Prima dell’inizio delle riprese Zingaretti ha trascorso molto tempo a Brancaccio per immedesimarsi e calarsi nei panni di don Pino. Ha incontrato chi lo ha conosciuto, ha parlato con Gregorio Porcaro, che nel 1993 era diacono a San Gaetano, con le mamme e i ragazzi che il sacerdote coinvolgeva nei gruppi parrocchiali togliendoli dalla strada e quindi dalla criminalità. Ha parlato anche con chi «era dall’altra parte della barricata e non era d’accordo con l’omicidio», ha ricordato l’attore romano, che si è reso molto disponibile alle tante domande rivoltegli dal pubblico. Ha detto che attraverso questi incontri ha conosciuto un uomo che «credeva profondamente nel suo ministero sacerdotale e nella missione intrapresa. Sapeva che doveva fare qualcosa a ogni costo per aiutare la sua gente, soprattutto i bambini che riteneva essere la salvezza dell’umanità. Questo l’ha portato ad esporsi ma non ha mai fatto un passo indietro, consapevole che un suo cedimento avrebbe significato perdere quello che stava costruendo».

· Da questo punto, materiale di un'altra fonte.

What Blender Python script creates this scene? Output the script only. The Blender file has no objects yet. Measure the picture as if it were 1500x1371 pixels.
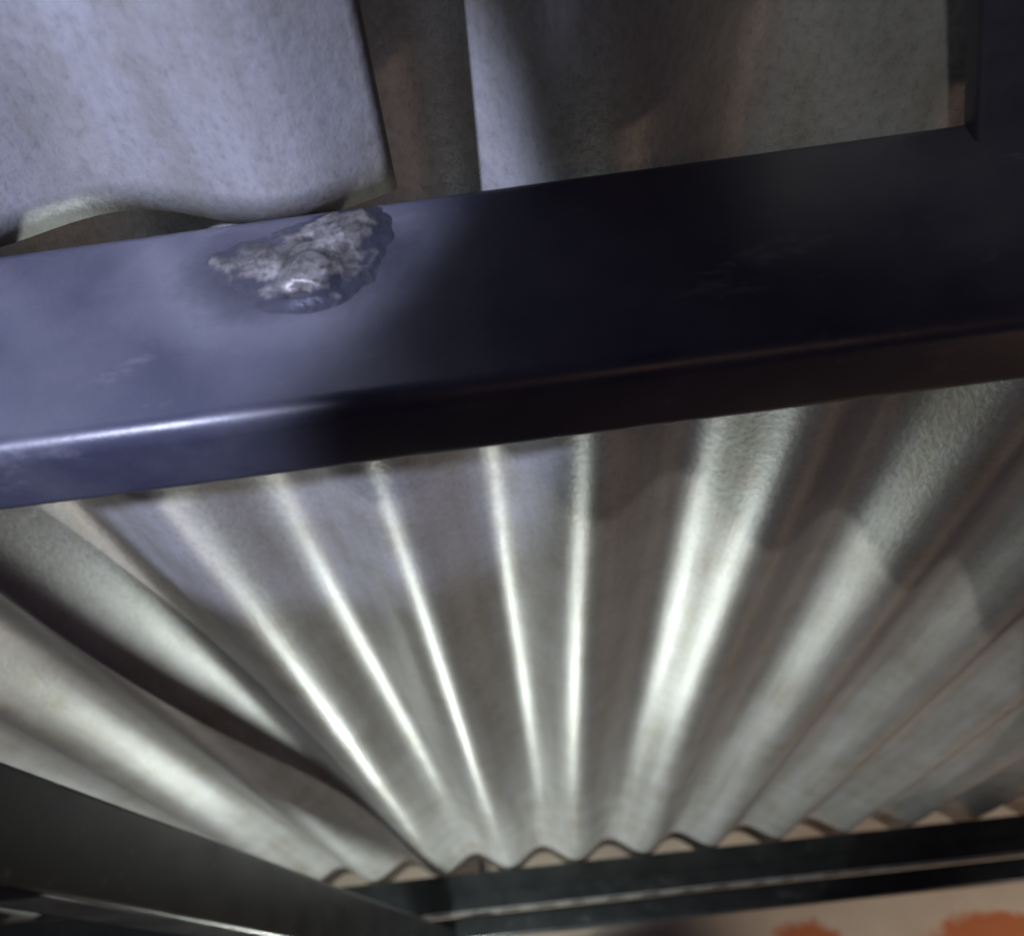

Zingaretti ha dichiarato di «accompagnare sempre con piacere la proiezione di questo film» al quale è particolarmente legato. C’è una scena, ha confidato, che ancora oggi lo emoziona. Don Pino, pur essendo uomo di Chiesa, convinto di voler portare a termine una missione per salvare la gente di Brancaccio da «quella cultura di violenza e morte», ha un momento di debolezza umana e, preoccupandosi delle sue spoglie mortali, chiede al diacono: «Non lasciate il mio corpo troppo tempo da solo». Questa frase «dimostra la sofferenza, la disperazione e l’umanità di don Puglisi – ha detto l’attore -. Per me è il momento più toccante del film». Quando ripensa alla sua storia Zingaretti ha affermato di commuoversi «profondamente per la sua determinazione a rimanere a Brancaccio nonostante sapesse cosa l’attendeva. Ha avuto un coraggio che non riesco neanche a immaginare. Mi ha lasciato tante cose sulle quali riflettere nella vita quotidiana». Per l’attore l’esempio di don Pino «continua a parlare». Dopo il suo omicidio «c’è stato un lungo periodo di smarrimento – ha aggiunto -, tutto andò perso, non si parlò più di certi temi. La rinascita c’è stata qualche tempo dopo. Ora si riparte dal suo esempio, è come una sorta di stella cometa che indica la via. Lui ha vinto, ha fatto comprendere che ci sono scelte sulle quali non è possibile contrattare. Esattamente come ci insegna oggi Papa Francesco, che dà una grossa sveglia alle coscienze».